Batalla de Churubusco por Carl Nebel
La Guerra entre México y los Estados Unidos es, quizás, uno de los procesos y episodios históricos más polémicos en los poco más de 200 años de vida independiente de la nación mexicana. En un lapso menor a tres años, la entonces joven nación perdió aproximadamente el 55 % de su territorio, lo que significó una herida en las relaciones diplomáticas y la vida política de nuestro país. Durante mucho tiempo, los libros escolares mostraron este suceso como una vejación y ultraje a la soberanía de nuestra nación, sin abordar otras causas más profundas.
Si bien es cierto que el resultado fue enormemente perjudicial para México, estudios recientes han demostrado que la guerra va más allá de un simple abuso de poder de Estados Unidos. Durante ese lapso, nuestro país era un caos político en toda la extensión de la palabra: disputas por el poder, problemas financieros, desigualdad social y un ejército con mucha influencia en la política. Sin embargo, dentro de toda esta situación hay historias que vale la pena rescatar por su heroísmo, por la resistencia y los contrastes que presentaron. Una de esas historias fue la Batalla de Churubusco, acontecida un 20 de agosto de 1847.
Y como toda historia merece un principio, vamos a empezar por este. Para agosto de 1847, las tropas estadounidenses tenían ocupada la mayor parte de los territorios del norte, incluidos los estados de Coahuila, Chihuahua y Nuevo León. Por otra parte, el general norteamericano Winfield Scott había iniciado un irrefrenable avance hacia la ciudad de México, tomando en su camino las ciudades de Puebla y Veracruz, siendo la ciudad de México y el altiplano central las únicas zonas de resistencia contra la invasión.
No obstante, con las tropas enemigas a días de la capital, para inicios del mes de agosto la ciudad de México inició los preparativos para defenderse del invasor. Se cavaron fosos, se desmanteló la plaza de toros para usar su madera en obras de defensa e incluso habitantes de la capital con escasa preparación militar se unieron a las fuerzas defensivas. Un 9 de agosto de 1847, las campanas de la Catedral anunciaron la llegada del enemigo a las afueras de la ciudad de México; la batalla era inevitable.

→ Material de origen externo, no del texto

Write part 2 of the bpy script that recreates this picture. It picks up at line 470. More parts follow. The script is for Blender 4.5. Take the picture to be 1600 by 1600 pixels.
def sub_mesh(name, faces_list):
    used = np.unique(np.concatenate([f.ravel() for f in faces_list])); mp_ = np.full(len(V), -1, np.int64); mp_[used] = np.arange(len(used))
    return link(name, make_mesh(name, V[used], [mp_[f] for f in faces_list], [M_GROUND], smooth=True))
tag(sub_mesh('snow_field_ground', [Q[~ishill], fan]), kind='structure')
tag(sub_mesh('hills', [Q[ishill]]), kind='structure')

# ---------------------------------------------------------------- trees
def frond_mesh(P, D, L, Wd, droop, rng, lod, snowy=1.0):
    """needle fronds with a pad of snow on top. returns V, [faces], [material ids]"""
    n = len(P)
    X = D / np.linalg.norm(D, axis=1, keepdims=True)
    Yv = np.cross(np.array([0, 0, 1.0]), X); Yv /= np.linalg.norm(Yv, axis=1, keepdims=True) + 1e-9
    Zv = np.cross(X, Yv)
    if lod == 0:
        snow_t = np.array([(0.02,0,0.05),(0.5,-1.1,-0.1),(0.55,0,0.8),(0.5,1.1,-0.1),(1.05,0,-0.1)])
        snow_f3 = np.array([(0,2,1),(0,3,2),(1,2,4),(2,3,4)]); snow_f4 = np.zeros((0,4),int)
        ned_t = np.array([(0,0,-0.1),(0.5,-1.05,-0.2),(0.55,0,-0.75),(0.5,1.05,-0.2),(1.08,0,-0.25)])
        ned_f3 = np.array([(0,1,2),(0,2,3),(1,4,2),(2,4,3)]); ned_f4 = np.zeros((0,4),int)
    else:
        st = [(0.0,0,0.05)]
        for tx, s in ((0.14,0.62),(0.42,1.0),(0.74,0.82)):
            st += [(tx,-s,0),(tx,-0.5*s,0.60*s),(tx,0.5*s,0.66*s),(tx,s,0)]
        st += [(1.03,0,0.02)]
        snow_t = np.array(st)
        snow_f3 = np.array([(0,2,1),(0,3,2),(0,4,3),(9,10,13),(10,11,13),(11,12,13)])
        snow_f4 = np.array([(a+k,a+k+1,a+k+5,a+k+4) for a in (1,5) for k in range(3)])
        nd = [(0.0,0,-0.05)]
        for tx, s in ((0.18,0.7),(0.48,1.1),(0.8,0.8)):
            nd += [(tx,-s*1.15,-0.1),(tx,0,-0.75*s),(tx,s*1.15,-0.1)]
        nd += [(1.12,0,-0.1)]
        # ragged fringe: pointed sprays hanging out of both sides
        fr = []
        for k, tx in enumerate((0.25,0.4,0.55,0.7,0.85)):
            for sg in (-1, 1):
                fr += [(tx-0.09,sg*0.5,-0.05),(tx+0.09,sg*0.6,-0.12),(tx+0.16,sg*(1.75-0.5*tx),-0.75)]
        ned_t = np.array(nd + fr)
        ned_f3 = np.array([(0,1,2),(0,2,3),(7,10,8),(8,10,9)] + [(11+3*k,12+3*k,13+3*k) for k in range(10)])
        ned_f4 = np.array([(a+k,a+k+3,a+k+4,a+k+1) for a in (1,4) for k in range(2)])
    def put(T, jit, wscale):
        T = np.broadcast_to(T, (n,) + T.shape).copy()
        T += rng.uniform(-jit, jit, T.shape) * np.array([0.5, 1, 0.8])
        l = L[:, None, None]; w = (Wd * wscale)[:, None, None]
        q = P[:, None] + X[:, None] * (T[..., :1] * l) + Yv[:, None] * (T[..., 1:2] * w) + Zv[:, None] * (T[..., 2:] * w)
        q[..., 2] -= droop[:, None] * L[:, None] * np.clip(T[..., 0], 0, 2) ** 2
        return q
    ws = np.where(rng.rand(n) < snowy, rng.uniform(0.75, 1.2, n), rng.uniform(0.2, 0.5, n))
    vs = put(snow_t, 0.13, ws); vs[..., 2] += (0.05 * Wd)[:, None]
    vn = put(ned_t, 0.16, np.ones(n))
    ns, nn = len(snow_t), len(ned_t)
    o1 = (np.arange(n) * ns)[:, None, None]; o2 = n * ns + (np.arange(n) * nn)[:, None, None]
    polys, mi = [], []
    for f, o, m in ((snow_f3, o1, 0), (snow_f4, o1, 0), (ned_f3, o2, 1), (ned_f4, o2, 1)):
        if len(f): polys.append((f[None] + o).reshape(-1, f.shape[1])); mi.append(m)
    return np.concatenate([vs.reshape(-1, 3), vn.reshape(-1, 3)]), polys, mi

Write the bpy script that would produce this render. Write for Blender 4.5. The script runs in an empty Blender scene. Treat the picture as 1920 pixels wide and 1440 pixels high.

El 19 de agosto, la División del Norte, el cuerpo más experimentado del ejército mexicano, al mando del general Gabriel Valencia, fue derrotada en las Lomas de Padierna, lo que obligó a las tropas a replegarse hacia Coyoacán. El 20 de agosto, los soldados norteamericanos, quienes buscaban coronar su victoria, persiguieron al ejército nacional, logrando tomar el Puente de Churubusco. Para continuar la defensa y dar tiempo al ejército mexicano de replegarse a la ciudad de México, los generales Manuel Rincón y Pedro María Anaya se fortificaron en el antiguo Convento de Nuestra Señora de los Ángeles, en San Diego Churubusco.
Si bien no era el lugar más idóneo para una batalla, el grueso de los muros del edificio lo convertía en una buena defensa contra la artillería norteamericana. Aunque las fuentes son un tanto imprecisas, se estima que entre 1,200 y 1,400 soldados del ejército nacional se atrincheraron en los muros del convento para iniciar la defensa. Entre los defensores de Churubusco se encontraba el célebre Batallón de San Patricio, cuerpo militar formado, en su mayoría, por soldados irlandeses, alemanes, polacos y escoceses, todos desertores del ejército norteamericano.
Ante las raquíticas defensas, los poco más de 8,000 soldados yanquis, a mando de los generales Winfield Scott y David E. Twiggs, atacaron ferozmente el convento, siendo rechazados valerosamente por las escasas tropas mexicanas. Varios intentos de Twiggs por tomar la plaza fueron infructuosos; debido a esto, los norteamericanos ocuparon la Hacienda de Portales y bloquearon la retaguardia del convento, con el fin de mermar la defensa mexicana, pero los soldados mexicanos siguieron batiéndose por unas horas más, ante el asombro de las divisiones enemigas.
Con el paso del tiempo, las bajas en las tropas de Scott crecían de forma alarmante, llegando a contabilizar más de 300 decesos en el fragor de la batalla. Los mexicanos, firmes en sus posiciones, comenzaron a notar que se agotaron las municiones, y las sobrantes eran de un calibre distinto, por lo que era inútil usarlas. Ante este dilema, el general Anaya, para evitar más bajas, entregó la plaza de Churubusco tras un esfuerzo por demás apoteósico, memorable y sorprendente. Una historia popular comenta que cuando Twiggs ordenó entregar a Anaya el parque, es decir, la artillería y municiones del ejército, éste contestó: “Si tuviera parque, no estaría usted aquí”.
Si bien es cierto que el esfuerzo de los defensores fue heroico, es necesario señalar que también fue ineficaz, debido a que Antonio López de Santa Anna ya se encontraba en retirada con una parte del ejército; también, varios funcionarios políticos habían emprendido la huida, dejando a la ciudad de México en una absoluta orfandad. Pese a lo anterior, el observador de la historia no debe vilipendiar el esfuerzo de los defensores del 20 de agosto, quienes, en inferioridad numérica, militar y económica, lograron realizar una de las más heroicas defensas en la guerra de intervención norteamericana.
Tiempo después, el 13 de septiembre, ocurrió la toma del Castillo de Chapultepec, último reducto antes de la ciudad de México. Dos días después, en vísperas de la conmemoración del inicio de la independencia, el ejército norteamericano ocupó la capital; la bandera de las barras y las estrellas hondeó en Palacio Nacional, iniciando una ocupación que concluiría con la firma de los infames Tratados de Guadalupe-Hidalgo, en los cuales México cedió 2.4 millones de kilómetros a Estados Unidos. Con esto se decretaba el fin de las hostilidades entre ambos países.
Hoy en día, el lugar de la batalla es sede del Museo Nacional de las Intervenciones, recinto dedicado a difundir la historia de las intervenciones extranjeras y armadas en nuestro país. La batalla de Churubusco y la guerra contra Estados Unidos en su totalidad no deben verse solo como una derrota humillante o gloriosa de manera aislada. El conflicto bélico con Estados Unidos debe abordarse como un proceso que, a la postre, sirvió para forjar la identidad y la actual política exterior de México, basada en el principio de No Intervención. Si poco a poco logramos eso, los esfuerzos de los defensores de esta guerra habrán cumplido un propósito con las generaciones más jóvenes.